La Collezione Maramotti di Reggio Emilia ha riaperto al pubblico con la personale di Svenja Deininger “Two Thoughts” (fino al 6 dicembre), con opere pittoriche realizzate appositamente per la Collezione e che nel percorso espositivo entrano in dialogo con quattro dipinti degli anni Venti dell’avanguardista polacco Władysław Strzemiński, in prestito dal Muzeum Sztuki di Łódź, in Polonia.
Annunciando la riapertura la Collezione Maramotti ha comunicato anche che la mostra Mollino/Insides, che unisce in un unico progetto espositivo i dipinti di Enoc Perez e le fotografie di Brigitte Schindler e Carlo Mollino, prevista per questa primavera, è stata riprogrammata per il 4 ottobre.
(Ricordiamo che le modalità di accesso alla Collezione e alla mostra di Svenja Deininger sono limitate in conformità alle norme per il distanziamento sociale, vi invitiamo a verificarle sul sito o a effetture la prenotazione, obbligatoria per l’accesso alla collezione permanente.)
di Ludovico Pratesi
La prima volta che vidi le opere dell’artista austriaca Svenja Deininger era in occasione della sua personale in Italia “Every Something Is An Echo of Nothing“, nel marzo del 2015 alla galleria Federica Schiavo a Roma. Rimasi colpito dalla serietà della sua ricerca e dal rigore della pittura: non la conoscevo e mi congratulai con la gallerista per averla presentata nel nostro paese. Dopo cinque anni mi sembra significativo ritrovarla in una sede così prestigiosa come la Collezione Maramotti a Reggio Emilia, con la sua ultima personale, “Two Thoughts”.
La mostra è costituita da una serie di opere realizzate per l’occasione (tranne una tela del 2018, già in collezione), in dialogo con quattro tele dell’artista Wladyslaw Streminski (1893-1952), protagonista dell’avanguardia polacca: intitolate Architectural Compositions e datate 1929, provengono dal Muzeum Sztuki di Lòdz. «L’idea di includere queste opere nella mostra è scaturita da una conversazione con Luigi Maramotti» spiega l’artista. «Entrambi eravamo d’accordo sulle affinità tra il mio lavoro e la ricerca di Streminski, che è piuttosto stringente, e quindi abbiamo deciso di impostare la personale su questa relazione».
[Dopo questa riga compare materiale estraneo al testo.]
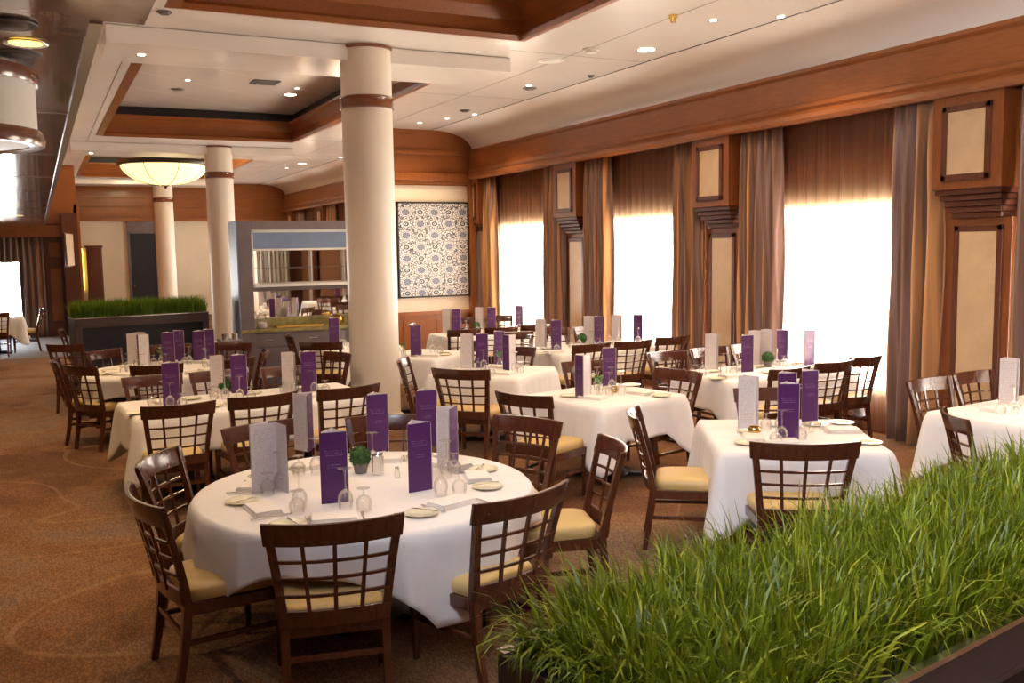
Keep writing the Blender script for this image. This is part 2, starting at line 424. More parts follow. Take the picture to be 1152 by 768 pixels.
# right wall with window openings between pilasters
PIL = [5.97 + 3.74*k for k in range(-2, 8)]
mb = MB(); WX = 8.16
mb.box(WX, 8.3, -3.2, 33.3, 0, .42); mb.box(WX, 8.3, -3.2, 33.3, 2.56, 3.5)
for y in PIL: mb.box(WX, 8.3, y-.62, y+.62, .42, 2.56)
mb.box(WX, 8.3, -3.2, PIL[1]-.62, .42, 2.56)
struct(mb.build('wall_right', M['woodv']))
for i in range(1, len(PIL)-1):
    y0, y1 = PIL[i]+.62, PIL[i+1]-.62
    w = struct(thing('window_%d' % i, None, None))
    f = MB()
    for (a, b_, c_, d) in ((y0, y0+.05, .42, 2.56), (y1-.05, y1, .42, 2.56), (y0, y1, .42, .47), (y0, y1, 2.51, 2.56)):
        f.box(WX+.03, WX+.09, a, b_, c_, d)
    f.build('window_frame', M['white'], w)
    f = MB(); f.box(WX+.055, WX+.06, y0+.05, y1-.05, .47, 2.51); f.build('window_pane', M['pane'], w)
def pilaster(y, n):
    root = struct(thing('trim_%d' % n, None, None, (0, y, 0)))
    mb = MB()   # upper projecting box
    mb.box(7.80, WX, -.37, .37, 2.58, 3.46)
    mb.build('upper_case', M['woodv'], root, bevel=.006)
    mb = MB()
    for (a, b_, c_, d) in ((-.26,-.20,2.66,3.36), (.20,.26,2.66,3.36), (-.26,.26,3.30,3.36), (-.26,.26,2.66,2.72)):
        mb.box(7.78, 7.81, a, b_, c_, d)
    mb.build('upper_frame', M['woodd'], root, bevel=.008)
    mb = MB(); mb.box(7.79, 7.80, -.20, .20, 2.72, 3.30); mb.build('upper_inset_panel', M['marble'], root)
    mb = MB()   # stepped corbel
    for k in range(5): mb.box(7.83+.035*k, WX, -.35+.022*k, .35-.022*k, 2.53-.055*k, 2.58-.055*k)
    mb.build('corbel', M['woodd'], root, bevel=.008)
    mb = MB()
    mb.box(8.02, WX, -.34, .34, 0, 2.31); mb.build('lower_case', M['woodv'], root, bevel=.006)
    mb = MB()
    for (a, b_, c_, d) in ((-.26,-.20,.30,2.24), (.20,.26,.30,2.24), (-.26,.26,2.18,2.24), (-.26,.26,.30,.36)):
        mb.box(7.995, 8.03, a, b_, c_, d)
    mb.build('lower_frame', M['woodd'], root, bevel=.008)
    mb = MB(); mb.box(8.005, 8.02, -.20, .20, .36, 2.18); mb.build('lower_inset_panel', M['marble'], root)
for y in PIL: pilaster(y, tn); tn += 1

# curtains
WORDS = ['', '', 'second', 'third']
def drape(y0, y1, label, seed, ph=0):
    rnd = random.Random(seed); n = 90; rows = 14; vs = []; fs = []
    nf = max(3, round((y1-y0)/.135))
    amp = [rnd.uniform(.6, 1.2) for _ in range(nf+2)]
    for j in range(rows+1):
        z = 3.47 - (3.45)*j/rows
        for i in range(n+1):
            t = i/n; q = t*nf; a = amp[int(q)]*(1-(q % 1)) + amp[int(q)+1]*(q % 1)
            spread = 1 + .07*math.sin(PI*j/rows) + (.05*j/rows)
            pinch = .55 + .45*min(1, j/2.5)
            y = (y0+y1)/2 + (t-.5)*(y1-y0)*spread*(1 if j > 0 else .97) + .012*math.sin(j*.7+q*1.7)
            x = 7.955 + .072*a*pinch*math.sin(2*PI*q+ph+.25*math.sin(j*.35+seed)) + .012*math.sin(5.3*q+1)
            vs.append((x, y, z))
    W = n+1
    for j in range(rows):
        for i in range(n): fs.append((j*W+i, j*W+i+1, (j+1)*W+i+1, (j+1)*W+i))
    mb = MB(); mb.add(vs, fs); o = mb.build('curtain', M['drape'], None, smooth=True, angle=180)
    sm = o.modifiers.new('s', 'SOLIDIFY'); sm.thickness = .004
    return tag(o, label, 'curtain', None)
def sheer(y0, y1, label, seed):
    rnd = random.Random(seed); n = 190; rows = 8; vs = []; fs = []
    fr = [rnd.uniform(0, 6.28) for _ in range(4)]
    for j in range(rows+1):
        for i in range(n+1):
            t = i/n; y = y0+(y1-y0)*t; z = 3.48 - 3.44*j/rows
            x = 8.095 + .020*math.sin(38*t*(y1-y0)+fr[2]+1.2*math.sin(7*t)+.1*j) + .008*math.sin(90*t*(y1-y0)+fr[3])
            vs.append((x, y, z))
    W = n+1
    for j in range(rows):
        for i in range(n): fs.append((j*W+i, j*W+i+1, (j+1)*W+i+1, (j+1)*W+i))
    mb = MB(); mb.add(vs, fs); o = mb.build('sheer_curtain', M['sheer'], None, smooth=True, angle=180)
    return tag(o, label, 'sheer curtain')
# window k lies between PIL[k] and PIL[k+1]; the four the photo shows are k=1..4 (k=1 nearest)
wname = {0:'window behind the viewer', 1:'window at the right edge', 2:'big window beside the front tables', 3:'middle window', 4:'farthest window before the framed picture',
         5:'first window beyond the picture wall', 6:'second window beyond the picture wall', 7:'third window beyond the picture wall', 8:'last window beyond the picture wall'}
sx = 7.95/7.85
for k in range(1, 9):
    y0, y1 = PIL[k], PIL[k+1]
    near = (y0+.38, y0+.95) if k != 4 else (y0+.12, y0+.9)
    far = (y1-1.12, y1-.42)
    if k == 4: far = (16.42, 17.12); near = (y0+.30, y0+.95)
    if k == 5: near = (17.45, 17.95)
    drape(*near, 'floor-length brown taffeta curtain at the near side of the %s' % wname[k], 10+k)
    drape(*far, 'floor-length brown taffeta curtain at the far side of the %s' % wname[k], 30+k, 1)
    sheer(near[1]-.2, far[0]+.2, 'gathered brown sheer curtain, blown bright by daylight, in the %s' % wname[k], 50+k)

# picture wall (partition) and its wood frieze
mb = MB(); mb.box(5.5, 8.16, 17.2, 17.42, .87, 3.33); struct(mb.build('wall_end', M['cream']))
mb = MB()
mb.box(5.5, 8.16, 17.19, 17.43, 3.33, 4.42); mb.box(5.5, 7.8, 17.12, 17.2, 3.36, 3.42); mb.box(5.5, 7.8, 17.08, 17.2, 3.42, 3.50)
mb.box(5.5, 7.8, 17.10, 17.2, 3.50, 3.56); mb.box(5.5, 7.8, 17.14, 17.2, 3.93, 4.0)
mb.box(7.74, 7.84, 17.05, 17.2, 0, 3.36)
struct(mb.build('trim_%d' % tn, M['wood'], bevel=.004)); tn += 1
mb = MB()
mb.box(5.5, 8.16, 17.17, 17.43, 0, .80); mb.box(5.5, 8.16, 17.13, 17.43, .80, .87)
for k in range(3): mb.box(5.6+.7*k, 6.2+.7*k, 17.155, 17.18, .12, .7)
struct(mb.build('trim_%d' % tn, M['wood'], bevel=.005)); tn += 1
pic = thing('framed_picture', 'large black-framed blue and white rosette pattern print on the cream end wall', 'picture', (6.985, 17.2, 2.08))
mb = MB(); w, h = .755, .93
for (a, b_, c_, d) in ((-w, -w+.03, -h, h), (w-.03, w, -h, h), (-w, w, h-.03, h), (-w, w, -h, -h+.03)): mb.box(a, b_, -.06, -.002, c_, d)
mb.build('picture_frame', M['black'], pic, bevel=.003)
mb = MB(); mb.box(-w+.03, w-.03, -.045, -.01, -h+.03, h-.03); o = mb.build('print', M['art'], pic)
wall_uv(o, lambda c: ((c.x+w)/(2*w), (c.z+h)/(2*h)))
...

La mostra, allestita in maniera perfetta, è stata concepita da Svenja (nata a Vienna nel 1974) in relazione allo spazio espositivo, creando un ritmo quasi musicale tra opere di dimensioni grandi, medie e piccole, realizzate in contemporanea nel suo studio a Vienna, senza l’aiuto di assistenti, attraverso un processo molto lungo e complesso. I dipinti più intensi sono quelli di piccole dimensioni, che concentrano in una tela poco più grande di un foglio A4 un insieme di superfici di cromie, consistenze e trame differenti, simili alle tarsie rinascimentali di Lorenzo Lotto o Cristoforo da Lendinara. Ogni porzione dell’opera viene ottenuta attraverso passaggi ripetuti tra velature, preparazioni in gesso o colle, cancellature e abrasioni, visibili soltanto a una distanza ravvicinata.
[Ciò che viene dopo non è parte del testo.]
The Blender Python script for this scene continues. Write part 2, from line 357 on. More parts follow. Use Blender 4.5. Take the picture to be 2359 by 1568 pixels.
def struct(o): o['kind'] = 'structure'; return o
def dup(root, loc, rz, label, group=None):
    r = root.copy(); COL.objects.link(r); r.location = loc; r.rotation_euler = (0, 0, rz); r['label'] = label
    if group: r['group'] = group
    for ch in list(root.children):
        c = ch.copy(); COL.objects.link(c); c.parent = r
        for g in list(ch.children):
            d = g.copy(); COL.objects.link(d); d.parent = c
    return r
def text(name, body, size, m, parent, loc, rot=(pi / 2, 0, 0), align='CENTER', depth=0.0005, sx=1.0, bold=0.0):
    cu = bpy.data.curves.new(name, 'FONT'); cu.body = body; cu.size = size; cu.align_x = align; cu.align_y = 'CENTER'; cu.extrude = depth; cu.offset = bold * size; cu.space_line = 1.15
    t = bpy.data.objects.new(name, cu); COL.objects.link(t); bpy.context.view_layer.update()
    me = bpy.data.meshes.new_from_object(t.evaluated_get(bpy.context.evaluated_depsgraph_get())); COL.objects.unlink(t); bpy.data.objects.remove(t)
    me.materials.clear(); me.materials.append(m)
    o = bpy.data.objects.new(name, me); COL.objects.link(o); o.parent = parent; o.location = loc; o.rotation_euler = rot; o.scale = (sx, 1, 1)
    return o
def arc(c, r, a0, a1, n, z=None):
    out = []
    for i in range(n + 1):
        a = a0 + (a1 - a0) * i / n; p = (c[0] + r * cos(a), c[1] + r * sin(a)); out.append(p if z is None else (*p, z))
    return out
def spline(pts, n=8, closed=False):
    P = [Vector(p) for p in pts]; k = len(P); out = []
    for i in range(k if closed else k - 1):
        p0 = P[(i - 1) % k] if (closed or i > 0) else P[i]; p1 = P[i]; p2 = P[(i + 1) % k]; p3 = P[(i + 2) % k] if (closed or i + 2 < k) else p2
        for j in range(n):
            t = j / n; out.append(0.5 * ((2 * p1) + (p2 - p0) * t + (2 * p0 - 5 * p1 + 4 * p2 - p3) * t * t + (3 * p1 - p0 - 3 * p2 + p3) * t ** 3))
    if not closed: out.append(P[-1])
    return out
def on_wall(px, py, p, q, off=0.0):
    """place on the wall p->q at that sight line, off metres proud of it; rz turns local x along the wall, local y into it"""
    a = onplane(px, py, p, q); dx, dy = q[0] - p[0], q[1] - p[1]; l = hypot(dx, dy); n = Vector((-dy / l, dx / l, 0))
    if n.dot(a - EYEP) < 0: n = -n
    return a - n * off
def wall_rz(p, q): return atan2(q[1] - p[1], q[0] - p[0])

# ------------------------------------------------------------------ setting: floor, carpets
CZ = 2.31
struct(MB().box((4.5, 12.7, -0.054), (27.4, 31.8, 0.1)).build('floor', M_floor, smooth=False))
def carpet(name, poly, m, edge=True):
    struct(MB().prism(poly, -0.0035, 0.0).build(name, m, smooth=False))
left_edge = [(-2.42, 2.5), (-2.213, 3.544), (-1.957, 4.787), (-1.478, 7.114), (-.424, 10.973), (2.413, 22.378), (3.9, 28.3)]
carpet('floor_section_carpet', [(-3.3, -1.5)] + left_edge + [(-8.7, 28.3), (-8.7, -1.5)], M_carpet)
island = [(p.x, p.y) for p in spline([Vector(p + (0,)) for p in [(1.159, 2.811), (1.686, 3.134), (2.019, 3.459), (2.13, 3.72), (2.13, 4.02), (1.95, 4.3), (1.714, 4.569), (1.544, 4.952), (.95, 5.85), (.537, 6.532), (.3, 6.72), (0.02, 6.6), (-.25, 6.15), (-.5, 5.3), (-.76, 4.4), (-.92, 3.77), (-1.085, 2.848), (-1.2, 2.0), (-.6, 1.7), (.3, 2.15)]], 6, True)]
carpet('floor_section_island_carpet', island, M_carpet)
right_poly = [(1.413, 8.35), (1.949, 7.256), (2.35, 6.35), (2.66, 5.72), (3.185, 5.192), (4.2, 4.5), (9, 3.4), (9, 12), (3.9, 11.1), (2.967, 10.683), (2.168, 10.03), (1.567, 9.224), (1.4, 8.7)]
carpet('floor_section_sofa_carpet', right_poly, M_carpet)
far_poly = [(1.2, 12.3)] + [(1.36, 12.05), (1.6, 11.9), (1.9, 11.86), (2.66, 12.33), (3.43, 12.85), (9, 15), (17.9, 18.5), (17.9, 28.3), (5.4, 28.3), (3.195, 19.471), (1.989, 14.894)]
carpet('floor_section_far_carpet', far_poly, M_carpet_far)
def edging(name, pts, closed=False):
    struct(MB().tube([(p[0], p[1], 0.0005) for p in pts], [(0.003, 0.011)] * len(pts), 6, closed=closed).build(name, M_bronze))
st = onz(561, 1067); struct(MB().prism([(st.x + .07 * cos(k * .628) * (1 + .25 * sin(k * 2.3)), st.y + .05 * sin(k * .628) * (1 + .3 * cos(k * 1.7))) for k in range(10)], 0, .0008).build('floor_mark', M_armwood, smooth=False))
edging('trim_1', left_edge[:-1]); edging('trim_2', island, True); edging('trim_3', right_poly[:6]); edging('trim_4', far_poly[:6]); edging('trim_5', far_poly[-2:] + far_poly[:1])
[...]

In bilico tra pittura e scultura, queste tele sono caratterizzate da colori dalle tonalità diverse, spesso tenui e opache, quasi polverose. «I colori delle opere vengono da immagini figurative, come le nature morte di Giorgio Morandi oppure paesaggi naturali» spiega l’artista. «Attraverso un controllo preciso e tempi molto lunghi riesco a creare un dialogo tra i materiali, che assorbono e restituiscono la luce in modo diverso, attraverso stratificazioni di colore stese sia sul fronte che sul retro delle tele». Grazie alla dimensione sperimentale della sua pittura, formalmente ineccepibile, Svenja Deininger appare come una delle pittrici più interessanti e consapevoli della sua generazione, che attende ancora il giusto riconoscimento del suo lavoro.